Christmas tree grower weighs in on so-called tree tax

It's almost time to start shopping for your Christmas tree. Local tree growers hope more people this year will buy a real tree, instead of one that's artificial.

One Horry County tree-growing family is out to explode some myths about natural trees, including the one about the Christmas tree tax.

Lauren Booth said she is in the Christmas spirit year-round. Her family has operated Booth's Christmas Tree Farm for three generations and there are some things she wants people to know about the business.

For one thing, she said, natural trees aren't necessarily more of a fire hazard than artificial trees, as long as they're properly cared for.

"The key to keeping a real Christmas tree alive is to make sure that it's put into water immediately after cutting," Booth said.

Booth also wants to weigh in on what's been called President Barack Obama's Christmas tree tax.

Booth said it wouldn't really be a tax, but a fee of 15 cents per tree sold.

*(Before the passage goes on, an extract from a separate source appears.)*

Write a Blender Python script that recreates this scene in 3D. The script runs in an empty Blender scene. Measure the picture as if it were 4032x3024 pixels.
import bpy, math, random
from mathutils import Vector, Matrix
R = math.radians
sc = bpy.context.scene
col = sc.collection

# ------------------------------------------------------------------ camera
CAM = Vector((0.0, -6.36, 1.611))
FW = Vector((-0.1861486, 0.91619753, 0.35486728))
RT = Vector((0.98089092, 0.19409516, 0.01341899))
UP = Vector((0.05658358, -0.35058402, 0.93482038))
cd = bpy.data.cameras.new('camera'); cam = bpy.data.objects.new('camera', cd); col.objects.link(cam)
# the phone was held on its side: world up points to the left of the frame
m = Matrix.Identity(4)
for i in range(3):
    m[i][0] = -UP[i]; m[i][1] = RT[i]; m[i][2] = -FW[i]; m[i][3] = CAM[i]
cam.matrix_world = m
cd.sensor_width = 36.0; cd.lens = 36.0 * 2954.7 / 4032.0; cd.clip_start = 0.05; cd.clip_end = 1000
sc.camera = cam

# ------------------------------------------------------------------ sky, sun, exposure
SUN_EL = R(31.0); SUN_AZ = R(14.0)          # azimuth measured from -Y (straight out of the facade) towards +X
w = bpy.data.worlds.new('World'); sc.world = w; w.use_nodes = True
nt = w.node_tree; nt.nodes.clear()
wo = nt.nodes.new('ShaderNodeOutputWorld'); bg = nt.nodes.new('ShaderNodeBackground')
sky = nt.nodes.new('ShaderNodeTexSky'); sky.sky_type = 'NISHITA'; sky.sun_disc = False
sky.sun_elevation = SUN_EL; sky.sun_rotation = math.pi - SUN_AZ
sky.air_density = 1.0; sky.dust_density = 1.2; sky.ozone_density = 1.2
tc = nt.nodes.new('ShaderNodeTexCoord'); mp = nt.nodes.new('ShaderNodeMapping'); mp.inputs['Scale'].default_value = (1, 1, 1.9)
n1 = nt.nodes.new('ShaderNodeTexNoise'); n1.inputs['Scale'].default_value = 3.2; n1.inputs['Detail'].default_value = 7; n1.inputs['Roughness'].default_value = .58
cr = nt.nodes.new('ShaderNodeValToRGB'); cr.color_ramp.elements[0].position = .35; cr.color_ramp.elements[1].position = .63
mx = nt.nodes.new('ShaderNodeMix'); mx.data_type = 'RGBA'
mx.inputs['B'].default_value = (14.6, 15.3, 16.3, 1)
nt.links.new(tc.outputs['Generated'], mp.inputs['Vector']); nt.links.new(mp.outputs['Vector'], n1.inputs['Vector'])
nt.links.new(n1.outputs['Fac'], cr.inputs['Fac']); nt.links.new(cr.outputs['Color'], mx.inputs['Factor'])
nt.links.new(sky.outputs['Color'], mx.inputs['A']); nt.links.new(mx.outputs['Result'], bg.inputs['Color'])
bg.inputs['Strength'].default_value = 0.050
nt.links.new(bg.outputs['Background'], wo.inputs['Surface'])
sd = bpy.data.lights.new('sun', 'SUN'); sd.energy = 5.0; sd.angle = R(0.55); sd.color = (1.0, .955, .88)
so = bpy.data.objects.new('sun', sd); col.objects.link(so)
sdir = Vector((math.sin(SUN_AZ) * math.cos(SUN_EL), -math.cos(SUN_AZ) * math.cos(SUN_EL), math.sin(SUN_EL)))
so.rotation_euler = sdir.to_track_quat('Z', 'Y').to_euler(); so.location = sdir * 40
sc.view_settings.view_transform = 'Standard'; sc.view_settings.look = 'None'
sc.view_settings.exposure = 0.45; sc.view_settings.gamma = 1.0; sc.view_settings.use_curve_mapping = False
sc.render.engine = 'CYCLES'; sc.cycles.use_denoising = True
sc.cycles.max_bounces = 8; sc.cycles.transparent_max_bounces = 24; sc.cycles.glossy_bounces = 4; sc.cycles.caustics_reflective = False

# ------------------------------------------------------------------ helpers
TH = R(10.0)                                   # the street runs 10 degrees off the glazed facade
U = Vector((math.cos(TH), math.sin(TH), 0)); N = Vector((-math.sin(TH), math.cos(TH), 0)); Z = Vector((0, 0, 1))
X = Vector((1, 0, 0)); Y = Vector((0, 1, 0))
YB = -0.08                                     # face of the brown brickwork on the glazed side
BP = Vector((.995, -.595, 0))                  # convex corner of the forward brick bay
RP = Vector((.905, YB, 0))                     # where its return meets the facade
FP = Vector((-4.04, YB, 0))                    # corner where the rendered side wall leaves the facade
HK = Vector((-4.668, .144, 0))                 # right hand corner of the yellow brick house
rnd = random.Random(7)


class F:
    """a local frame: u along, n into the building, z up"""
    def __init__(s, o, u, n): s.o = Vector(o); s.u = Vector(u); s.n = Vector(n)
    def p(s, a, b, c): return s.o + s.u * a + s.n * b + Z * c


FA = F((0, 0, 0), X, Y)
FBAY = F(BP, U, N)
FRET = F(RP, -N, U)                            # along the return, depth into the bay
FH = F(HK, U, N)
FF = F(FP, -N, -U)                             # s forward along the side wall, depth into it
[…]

And it won't be paid by consumers, but by the Christmas tree growers themselves, most of whom, including Booth, are in favor of it.

The money will mostly be used for marketing.

"It's basically to just help promote that there are Christmas tree farms that a family can go out and make a tradition of cutting a Christmas tree," Booth said.

The White House has decided to delay the promotional fee program until some time after Christmas.

Growers like Booth point out that consumers who buy an artificial tree are supporting large manufacturers whose workers may be in China, but buyers of real trees are supporting small family businesses.

"You're keeping your money in your community, supporting your local farmers, just as anybody would do at a local produce market."

Booth thinks this could be a good year for her family's tree farm.

"We've had a lot of interest already, a lot of calls, a lot of people coming out and tagging their trees, getting ready."

And there's still six more weeks until Christmas.